These is not an exhaustive list. And there are PbtA games that break these rules (a cool example is Undying - in which you play vampires. It's diceless, and resolves many moves with systems of bidding blood). Here's a big list of PbtA games you can look at: http://apocalypse-world.com/pbta/

Let's talk about Blades in the Dark! Forged in the Dark (FitD) uses the Blades engine. Legally it's CC-A 3.0 Unported (https://bladesinthedark.com/licensing). Harper went one step further than the bakers. He put up an SRD (System Reference Document) which you can re-use and copy directly, as long as you keep the CC-A note and the FitD logo on the game. Consequently many FitD hacks have more standardised text that replicates directly.

FitD is itself a PbtA game! (shock! Awe!) There's some deep cut discussion about how it's core system is actually moves, but rather than getting all deep and game designery let me do a high level overview of things you might expect.

  • Fiction Matters. Outcomes and consequences change based on the scenario. Whereas in something like DnD a weapon does 1d10 damage no matter what, here how much harm you take depends on the circumstances. Are you in a controlled position (in cover, covered in armor)? Then you probably won't die from a musket shot. Are you making a mad dash under fire? Consequences might be dire. 
  • Player Authorship. Resistance rolls reduce consequences, and can change fiction AFTER the roll. Players have a limited pool of stress to do so, but GMs describe the worst that could happen, and the players say no, and can change outcomes to some degree.
  • Phases. Play often takes place in phases. Often there's a zoomed in mission phase where folks take actions moment-to-moment, and then a zoomed out downtime phase that's different and more structured where you take recuperation actions, and do some free-play.
  • Flashbacks. Blades prizes speed, and again that player authorship. It encourages you to dive in head-first trusting that your competent characters can use mechanics to retcon the story and produce preparation without having to meticulously play through it.

Again, some of this changes in hacks (Band of Blades doesn't keep fidelity to a single character, but a pool of characters that change who plays them mission to mission for example).

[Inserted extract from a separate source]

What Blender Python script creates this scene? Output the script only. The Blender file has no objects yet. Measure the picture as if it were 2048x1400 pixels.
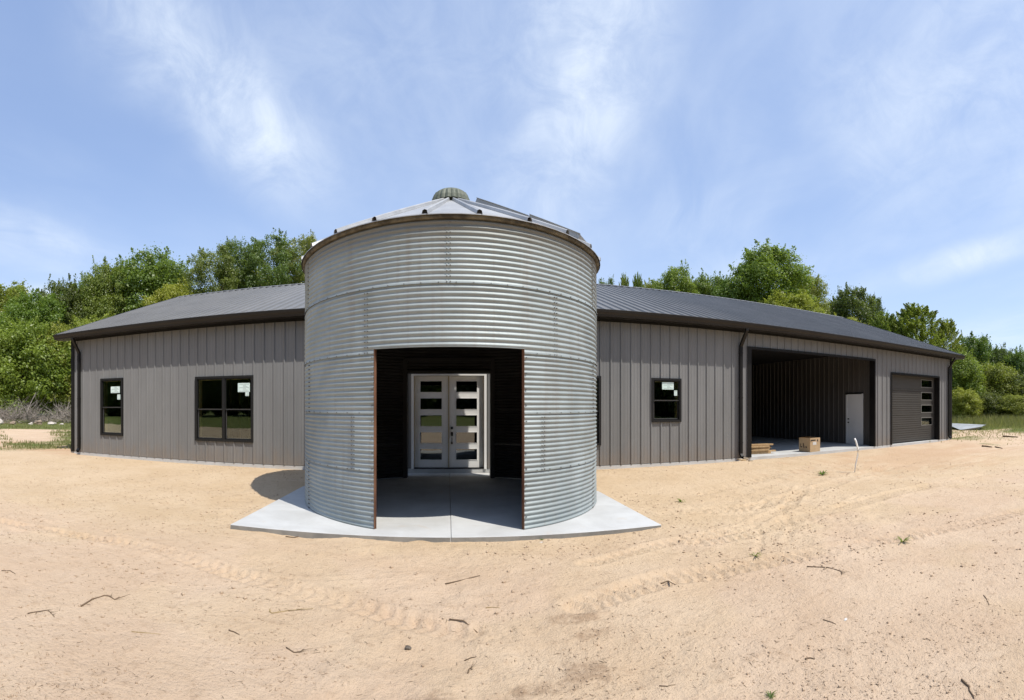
import bpy, bmesh, math, random
import numpy as np
from math import sin, cos, tan, pi, atan2, sqrt, radians
from mathutils import Vector

random.seed(7)
RNG = np.random.default_rng(11)
SC = bpy.context.scene
COL = SC.collection

# ------------------------------------------------------------------ camera
F_PX, X0_PX, H_PX = 980.0, 894.85, 811.4      # pixels per radian, heading column and horizon row of the 2048 px panorama
CAM_Z = 1.65
cd = bpy.data.cameras.new('camera')
cam = bpy.data.objects.new('camera', cd)
COL.objects.link(cam)
SC.camera = cam
cam.location = (0, 0, CAM_Z)
cam.rotation_euler = (pi / 2, 0, 0)
cd.type = 'PANO'
cd.panorama_type = 'CENTRAL_CYLINDRICAL'
cd.central_cylindrical_range_u_min = -X0_PX / F_PX
cd.central_cylindrical_range_u_max = (2048 - X0_PX) / F_PX
cd.central_cylindrical_range_v_min = -(1400 - H_PX) / F_PX
cd.central_cylindrical_range_v_max = H_PX / F_PX
cd.clip_start = 0.05
cd.clip_end = 3000

# ------------------------------------------------------------------ sun, sky, exposure
SUN_EL, SUN_AZ = radians(61), radians(135)      # azimuth clockwise from +Y
sl = bpy.data.lights.new('sun', 'SUN')
sl.energy = 4.1
sl.angle = radians(0.55)
sl.color = (1.0, 0.95, 0.87)
sun = bpy.data.objects.new('sun', sl)
COL.objects.link(sun)
sd = Vector((sin(SUN_AZ) * cos(SUN_EL), cos(SUN_AZ) * cos(SUN_EL), sin(SUN_EL)))
sun.rotation_euler = (-sd).to_track_quat('-Z', 'Y').to_euler()
sun.location = (20, -20, 40)

SC.view_settings.view_transform = 'Standard'
SC.view_settings.look = 'None'
SC.view_settings.exposure = 0.27
SC.view_settings.gamma = 1.0
SC.view_settings.use_curve_mapping = False
SC.render.engine = 'CYCLES'
SC.cycles.max_bounces = 7
SC.cycles.diffuse_bounces = 4
SC.cycles.transparent_max_bounces = 8
SC.cycles.use_denoising = True


class NT:
    """small helper to write node trees"""
    def __init__(self, nt):
        self.nt = nt
    def n(self, kind, **kw):
        nd = self.nt.nodes.new(kind)
        for k, v in kw.items():
            setattr(nd, k, v)
        return nd
    def link(self, a, b):
        self.nt.links.new(a, b)
    def setv(self, sock, v):
        if hasattr(v, 'is_output') or isinstance(v, bpy.types.NodeSocket):
            self.link(v, sock)
        else:
            sock.default_value = v
    def math(self, op, a, b=0.0, c=None, clamp=False):
        nd = self.n('ShaderNodeMath', operation=op, use_clamp=clamp)
        self.setv(nd.inputs[0], a)
        self.setv(nd.inputs[1], b)
        if c is not None:
            self.setv(nd.inputs[2], c)
        return nd.outputs[0]
    def mix(self, fac, a, b, blend='MIX'):
        nd = self.n('ShaderNodeMix', data_type='RGBA', blend_type=blend)
        self.setv(nd.inputs[0], fac)
        self.setv(nd.inputs[6], a)
        self.setv(nd.inputs[7], b)
        return nd.outputs[2]
    def noise(self, vec, scale, detail=3.0, rough=0.55, dist=0.0):
        nd = self.n('ShaderNodeTexNoise')
        if vec is not None:
            self.link(vec, nd.inputs['Vector'])
        nd.inputs['Scale'].default_value = scale
        nd.inputs['Detail'].default_value = detail
        nd.inputs['Roughness'].default_value = rough
        nd.inputs['Distortion'].default_value = dist
        return nd.outputs['Fac']
    def ramp(self, fac, a, b, smooth=True):
        nd = self.n('ShaderNodeMapRange')
        if smooth:
            nd.interpolation_type = 'SMOOTHSTEP'
        self.setv(nd.inputs['Value'], fac)
        nd.inputs['From Min'].default_value = a
        nd.inputs['From Max'].default_value = b
        return nd.outputs['Result']
    def mapping(self, vec, scale=(1, 1, 1), rot=(0, 0, 0), loc=(0, 0, 0)):
        nd = self.n('ShaderNodeMapping')
        self.link(vec, nd.inputs['Vector'])
        nd.inputs['Scale'].default_value = scale
        nd.inputs['Rotation'].default_value = rot
        nd.inputs['Location'].default_value = loc
        return nd.outputs['Vector']
    def comb(self, x, y, z):
        nd = self.n('ShaderNodeCombineXYZ')
        self.setv(nd.inputs[0], x); self.setv(nd.inputs[1], y); self.setv(nd.inputs[2], z)
        return nd.outputs[0]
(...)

You'll also see PbtA roots in the system (the core moves are just that, moves. Character sheets are similar to playbooks, though Character Creation is often separate. There are GM Principles and Agendas. There are partial successes, though blades uses a die pool).

Hope that helps friend!

(+1)

This is incredibly helpful! 

(+4)

To tack on to what @strasa said, you can view Blades in the Dark's core resolution mechanic as a on the fly custom move generator with the back and forth about position and effect.

And I also would not discount how heavy of an influence I feel Burning Wheel has been on Blades and thus subsequent FitD games. Its got the core of reflecting on "beliefs" as a major drive, two of the three xp triggers for characters are about that tension.
It is much less obvious than the more appearance-leaning bits like playbooks, which I feel are very much smoke and mirrors for accessibility's sake (like, nothing actually breaks if you mix and match different xp triggers, special abilities, items, contacts, gather info questions... it would just be a lot to take in if it came presented in that modular way).


Then there is also the thing where most PbtA games tend to revolve around 8-12 session campaigns and FitD easily goes for 20+. One is not better than the other but its a major difference in my mind.

(+4)

Very true! Burning Wheel is even listed as an influence.

(+2)

For me, the real crucial different between PbtA and FitD is that FitD tracks some mechanics for the entire group. In Blades, you have your terf and your heat, in Scum and Villainy, you have your ship. Meanwhile, PbtA only tracks mechanics personally. Sure, the town you're in may have some scarcities, but that really only matters for the people in charge and not for the wandering gunlugger. This means that FitD games tend to focus on intra-group dynamics to a degree that PbtA does not have to.

(+2)

I'm working on a PbtA game that has a shared park sheet (it takes place at a theme park) but it's really its own entity rather than something possessed/shared by the party

(+7)

To pinpoint one difference I love:

In FitD games the basic mechanisms for action are more consensual than in PbtA games. I’m BitD, consequences are known (or mostly known) before the roll, whereas in PbtA there is an element of surprise to failures that has its own highs and lows.

One result of this: GMs have the opportunity to flirt with failure  in FitD games, even if that roll is ultimately a success.